How do you index a table in PostgreSQL so that min/max queries return as quickly as possible?

I have a large table with a couple hundred million rows. Each row as a source_id and a date when the record was last updated. I'd like to collect some statistics for each source_id, specifically the min and max date range for each source_id.

So I created this index on my table:

 CREATE INDEX CONCURRENTLY mydata_source_last_updated_date ON mydata (source_id, last_updated_date ASC);

However, when I try to query the min dates per source with:

SELECT source_id, MIN(last_updated_date) FROM mydata GROUP BY source_id;

the query takes about an hour to complete.

Is this normal performance for such a large table, even with an index?
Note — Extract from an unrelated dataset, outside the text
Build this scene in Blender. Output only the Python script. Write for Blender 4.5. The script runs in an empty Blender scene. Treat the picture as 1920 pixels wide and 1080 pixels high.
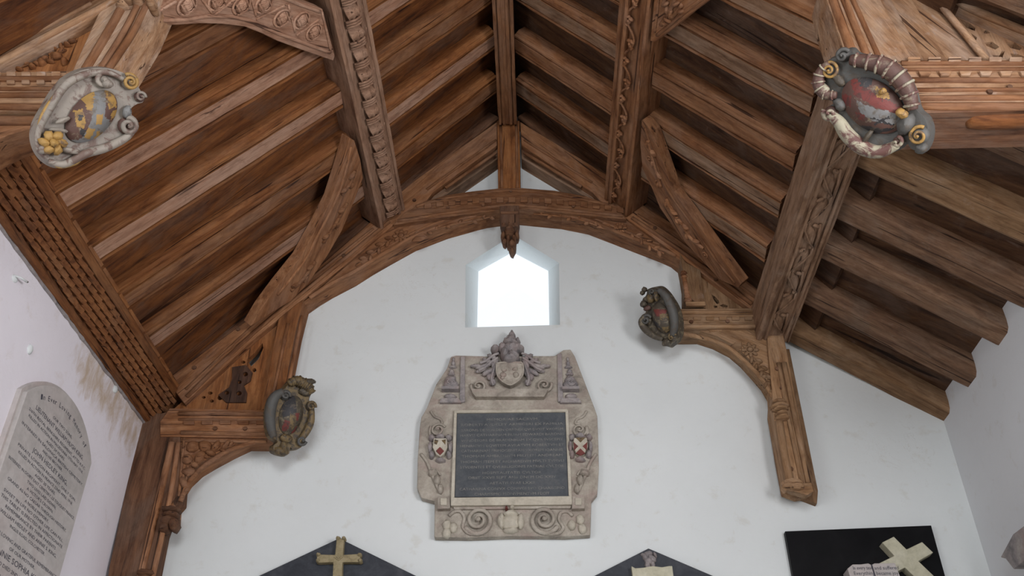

How can I reduce this query time?


1 Answer 1


With only a few dozen distinct values of source_id, you can get fast execution on the index you built, using a loose index scan, aka a "skip scan". Unfortunately PostgreSQL does not plan those automatically, so you have to force it into one, by using a recursive query.

with recursive t as ( 
   select min(source_id) as col from mydata 
   union all 
   select (select min(source_id) from mydata where source_id>t.col)
      from t where t.col is not null) 
  (select min(last_updated_date) from mydata where source_id=col),
  (select max(last_updated_date) from mydata where source_id=col)
  from t;

Even if you don't resort to this, just doing the query as you originally wrote it should not take nearly an hour. But without seeing an explain and an explain analyze, there isn't much more that can be said on that.